* _Written exercise_: Restate all of the data exactly.

* _Stored data_:
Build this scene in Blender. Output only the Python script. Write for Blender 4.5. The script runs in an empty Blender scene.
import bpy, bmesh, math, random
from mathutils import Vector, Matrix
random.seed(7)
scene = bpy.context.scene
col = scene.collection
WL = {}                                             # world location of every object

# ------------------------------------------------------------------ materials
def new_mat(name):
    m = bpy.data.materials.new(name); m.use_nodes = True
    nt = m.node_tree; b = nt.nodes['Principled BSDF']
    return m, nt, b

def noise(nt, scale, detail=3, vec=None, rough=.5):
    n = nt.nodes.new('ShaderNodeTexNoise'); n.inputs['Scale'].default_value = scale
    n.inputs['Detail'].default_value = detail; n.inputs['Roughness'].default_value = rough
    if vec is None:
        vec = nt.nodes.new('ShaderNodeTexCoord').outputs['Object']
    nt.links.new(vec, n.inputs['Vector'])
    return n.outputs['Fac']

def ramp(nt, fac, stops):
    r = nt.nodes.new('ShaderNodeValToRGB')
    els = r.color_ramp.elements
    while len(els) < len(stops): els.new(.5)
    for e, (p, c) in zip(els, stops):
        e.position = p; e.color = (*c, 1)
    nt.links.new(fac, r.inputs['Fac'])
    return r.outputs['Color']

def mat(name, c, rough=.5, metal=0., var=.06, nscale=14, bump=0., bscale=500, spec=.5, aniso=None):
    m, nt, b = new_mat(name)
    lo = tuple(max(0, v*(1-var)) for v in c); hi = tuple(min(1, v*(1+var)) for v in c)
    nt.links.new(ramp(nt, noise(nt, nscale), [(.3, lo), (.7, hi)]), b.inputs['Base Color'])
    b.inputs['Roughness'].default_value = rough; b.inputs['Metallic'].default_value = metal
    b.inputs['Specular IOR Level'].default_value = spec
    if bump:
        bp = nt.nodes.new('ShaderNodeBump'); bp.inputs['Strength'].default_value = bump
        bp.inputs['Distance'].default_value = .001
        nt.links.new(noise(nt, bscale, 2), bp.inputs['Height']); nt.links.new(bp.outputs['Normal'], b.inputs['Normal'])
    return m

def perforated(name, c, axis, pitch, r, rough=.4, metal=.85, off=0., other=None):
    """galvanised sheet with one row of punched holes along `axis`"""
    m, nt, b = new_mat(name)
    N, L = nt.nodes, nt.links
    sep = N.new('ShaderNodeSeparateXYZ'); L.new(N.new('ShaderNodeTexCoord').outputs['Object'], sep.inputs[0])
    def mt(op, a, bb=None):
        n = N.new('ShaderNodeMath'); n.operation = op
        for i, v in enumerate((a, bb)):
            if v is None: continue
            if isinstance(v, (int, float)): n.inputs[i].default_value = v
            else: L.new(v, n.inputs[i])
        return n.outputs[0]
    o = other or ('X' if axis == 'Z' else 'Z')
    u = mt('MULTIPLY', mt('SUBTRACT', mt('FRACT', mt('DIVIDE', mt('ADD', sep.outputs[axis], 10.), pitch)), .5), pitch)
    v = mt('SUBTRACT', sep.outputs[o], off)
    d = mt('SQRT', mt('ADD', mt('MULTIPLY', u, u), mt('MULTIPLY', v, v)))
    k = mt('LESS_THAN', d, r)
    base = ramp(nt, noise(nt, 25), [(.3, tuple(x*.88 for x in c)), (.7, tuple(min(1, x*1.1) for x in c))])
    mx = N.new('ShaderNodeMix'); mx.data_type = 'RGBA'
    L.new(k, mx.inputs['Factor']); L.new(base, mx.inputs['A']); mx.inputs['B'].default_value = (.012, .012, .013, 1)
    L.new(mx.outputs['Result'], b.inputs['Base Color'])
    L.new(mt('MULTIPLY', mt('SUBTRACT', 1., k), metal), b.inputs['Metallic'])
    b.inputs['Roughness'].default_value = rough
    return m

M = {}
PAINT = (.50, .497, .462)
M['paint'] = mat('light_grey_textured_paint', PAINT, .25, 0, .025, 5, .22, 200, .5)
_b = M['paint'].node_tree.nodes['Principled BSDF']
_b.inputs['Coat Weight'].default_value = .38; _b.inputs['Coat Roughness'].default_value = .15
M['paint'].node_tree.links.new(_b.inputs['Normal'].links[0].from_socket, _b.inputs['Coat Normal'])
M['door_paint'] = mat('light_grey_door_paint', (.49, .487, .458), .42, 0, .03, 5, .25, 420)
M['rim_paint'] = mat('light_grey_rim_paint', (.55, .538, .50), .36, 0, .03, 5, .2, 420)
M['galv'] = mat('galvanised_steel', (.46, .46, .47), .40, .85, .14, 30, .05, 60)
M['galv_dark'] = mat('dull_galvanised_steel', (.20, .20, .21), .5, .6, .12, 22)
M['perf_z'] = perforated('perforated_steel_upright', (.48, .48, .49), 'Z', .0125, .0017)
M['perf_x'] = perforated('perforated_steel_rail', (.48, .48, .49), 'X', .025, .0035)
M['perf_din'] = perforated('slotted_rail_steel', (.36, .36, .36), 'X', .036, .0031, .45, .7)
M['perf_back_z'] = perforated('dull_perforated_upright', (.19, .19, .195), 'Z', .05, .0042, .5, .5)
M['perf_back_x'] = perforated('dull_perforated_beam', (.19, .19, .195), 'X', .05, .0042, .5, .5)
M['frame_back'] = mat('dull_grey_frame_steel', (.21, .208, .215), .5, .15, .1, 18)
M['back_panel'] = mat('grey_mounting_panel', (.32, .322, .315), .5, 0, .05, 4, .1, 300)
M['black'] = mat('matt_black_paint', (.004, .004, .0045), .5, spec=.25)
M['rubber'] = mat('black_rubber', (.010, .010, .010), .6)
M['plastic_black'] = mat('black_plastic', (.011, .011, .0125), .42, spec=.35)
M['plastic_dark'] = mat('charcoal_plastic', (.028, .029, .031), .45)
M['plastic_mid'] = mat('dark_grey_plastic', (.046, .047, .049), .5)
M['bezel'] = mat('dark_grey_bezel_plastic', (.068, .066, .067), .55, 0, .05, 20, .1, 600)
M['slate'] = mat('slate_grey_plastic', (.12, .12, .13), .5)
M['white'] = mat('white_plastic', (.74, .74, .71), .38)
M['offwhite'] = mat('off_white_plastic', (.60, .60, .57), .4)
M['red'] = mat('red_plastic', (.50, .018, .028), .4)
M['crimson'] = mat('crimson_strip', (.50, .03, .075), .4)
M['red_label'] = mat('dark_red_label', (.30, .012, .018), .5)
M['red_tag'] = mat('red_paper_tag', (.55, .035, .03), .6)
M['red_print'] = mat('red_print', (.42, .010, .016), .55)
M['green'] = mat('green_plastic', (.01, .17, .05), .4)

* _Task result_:
Build this scene in Blender. Output only the Python script. Write for Blender 4.5. The script runs in an empty Blender scene.
import bpy, bmesh, math, random
from mathutils import Vector, Matrix
random.seed(7)
scene = bpy.context.scene
col = scene.collection
WL = {}                                             # world location of every object

# ------------------------------------------------------------------ materials
def new_mat(name):
    m = bpy.data.materials.new(name); m.use_nodes = True
    nt = m.node_tree; b = nt.nodes['Principled BSDF']
    return m, nt, b

def noise(nt, scale, detail=3, vec=None, rough=.5):
    n = nt.nodes.new('ShaderNodeTexNoise'); n.inputs['Scale'].default_value = scale
    n.inputs['Detail'].default_value = detail; n.inputs['Roughness'].default_value = rough
    if vec is None:
        vec = nt.nodes.new('ShaderNodeTexCoord').outputs['Object']
    nt.links.new(vec, n.inputs['Vector'])
    return n.outputs['Fac']

def ramp(nt, fac, stops):
    r = nt.nodes.new('ShaderNodeValToRGB')
    els = r.color_ramp.elements
    while len(els) < len(stops): els.new(.5)
    for e, (p, c) in zip(els, stops):
        e.position = p; e.color = (*c, 1)
    nt.links.new(fac, r.inputs['Fac'])
    return r.outputs['Color']

def mat(name, c, rough=.5, metal=0., var=.06, nscale=14, bump=0., bscale=500, spec=.5, aniso=None):
    m, nt, b = new_mat(name)
    lo = tuple(max(0, v*(1-var)) for v in c); hi = tuple(min(1, v*(1+var)) for v in c)
    nt.links.new(ramp(nt, noise(nt, nscale), [(.3, lo), (.7, hi)]), b.inputs['Base Color'])
    b.inputs['Roughness'].default_value = rough; b.inputs['Metallic'].default_value = metal
    b.inputs['Specular IOR Level'].default_value = spec
    if bump:
        bp = nt.nodes.new('ShaderNodeBump'); bp.inputs['Strength'].default_value = bump
        bp.inputs['Distance'].default_value = .001
        nt.links.new(noise(nt, bscale, 2), bp.inputs['Height']); nt.links.new(bp.outputs['Normal'], b.inputs['Normal'])
    return m

def perforated(name, c, axis, pitch, r, rough=.4, metal=.85, off=0., other=None):
    """galvanised sheet with one row of punched holes along `axis`"""
    m, nt, b = new_mat(name)
    N, L = nt.nodes, nt.links
    sep = N.new('ShaderNodeSeparateXYZ'); L.new(N.new('ShaderNodeTexCoord').outputs['Object'], sep.inputs[0])
    def mt(op, a, bb=None):
        n = N.new('ShaderNodeMath'); n.operation = op
        for i, v in enumerate((a, bb)):
            if v is None: continue
            if isinstance(v, (int, float)): n.inputs[i].default_value = v
            else: L.new(v, n.inputs[i])
        return n.outputs[0]
    o = other or ('X' if axis == 'Z' else 'Z')
    u = mt('MULTIPLY', mt('SUBTRACT', mt('FRACT', mt('DIVIDE', mt('ADD', sep.outputs[axis], 10.), pitch)), .5), pitch)
    v = mt('SUBTRACT', sep.outputs[o], off)
    d = mt('SQRT', mt('ADD', mt('MULTIPLY', u, u), mt('MULTIPLY', v, v)))
    k = mt('LESS_THAN', d, r)
    base = ramp(nt, noise(nt, 25), [(.3, tuple(x*.88 for x in c)), (.7, tuple(min(1, x*1.1) for x in c))])
    mx = N.new('ShaderNodeMix'); mx.data_type = 'RGBA'
    L.new(k, mx.inputs['Factor']); L.new(base, mx.inputs['A']); mx.inputs['B'].default_value = (.012, .012, .013, 1)
    L.new(mx.outputs['Result'], b.inputs['Base Color'])
    L.new(mt('MULTIPLY', mt('SUBTRACT', 1., k), metal), b.inputs['Metallic'])
    b.inputs['Roughness'].default_value = rough
    return m

M = {}
PAINT = (.50, .497, .462)
M['paint'] = mat('light_grey_textured_paint', PAINT, .25, 0, .025, 5, .22, 200, .5)
_b = M['paint'].node_tree.nodes['Principled BSDF']
_b.inputs['Coat Weight'].default_value = .38; _b.inputs['Coat Roughness'].default_value = .15
M['paint'].node_tree.links.new(_b.inputs['Normal'].links[0].from_socket, _b.inputs['Coat Normal'])
M['door_paint'] = mat('light_grey_door_paint', (.49, .487, .458), .42, 0, .03, 5, .25, 420)
M['rim_paint'] = mat('light_grey_rim_paint', (.55, .538, .50), .36, 0, .03, 5, .2, 420)
M['galv'] = mat('galvanised_steel', (.46, .46, .47), .40, .85, .14, 30, .05, 60)
M['galv_dark'] = mat('dull_galvanised_steel', (.20, .20, .21), .5, .6, .12, 22)
M['perf_z'] = perforated('perforated_steel_upright', (.48, .48, .49), 'Z', .0125, .0017)
M['perf_x'] = perforated('perforated_steel_rail', (.48, .48, .49), 'X', .025, .0035)
M['perf_din'] = perforated('slotted_rail_steel', (.36, .36, .36), 'X', .036, .0031, .45, .7)
M['perf_back_z'] = perforated('dull_perforated_upright', (.19, .19, .195), 'Z', .05, .0042, .5, .5)
M['perf_back_x'] = perforated('dull_perforated_beam', (.19, .19, .195), 'X', .05, .0042, .5, .5)
M['frame_back'] = mat('dull_grey_frame_steel', (.21, .208, .215), .5, .15, .1, 18)
M['back_panel'] = mat('grey_mounting_panel', (.32, .322, .315), .5, 0, .05, 4, .1, 300)
M['black'] = mat('matt_black_paint', (.004, .004, .0045), .5, spec=.25)
M['rubber'] = mat('black_rubber', (.010, .010, .010), .6)
M['plastic_black'] = mat('black_plastic', (.011, .011, .0125), .42, spec=.35)
M['plastic_dark'] = mat('charcoal_plastic', (.028, .029, .031), .45)
M['plastic_mid'] = mat('dark_grey_plastic', (.046, .047, .049), .5)
M['bezel'] = mat('dark_grey_bezel_plastic', (.068, .066, .067), .55, 0, .05, 20, .1, 600)
M['slate'] = mat('slate_grey_plastic', (.12, .12, .13), .5)
M['white'] = mat('white_plastic', (.74, .74, .71), .38)
M['offwhite'] = mat('off_white_plastic', (.60, .60, .57), .4)
M['red'] = mat('red_plastic', (.50, .018, .028), .4)
M['crimson'] = mat('crimson_strip', (.50, .03, .075), .4)
M['red_label'] = mat('dark_red_label', (.30, .012, .018), .5)
M['red_tag'] = mat('red_paper_tag', (.55, .035, .03), .6)
M['red_print'] = mat('red_print', (.42, .010, .016), .55)
M['green'] = mat('green_plastic', (.01, .17, .05), .4)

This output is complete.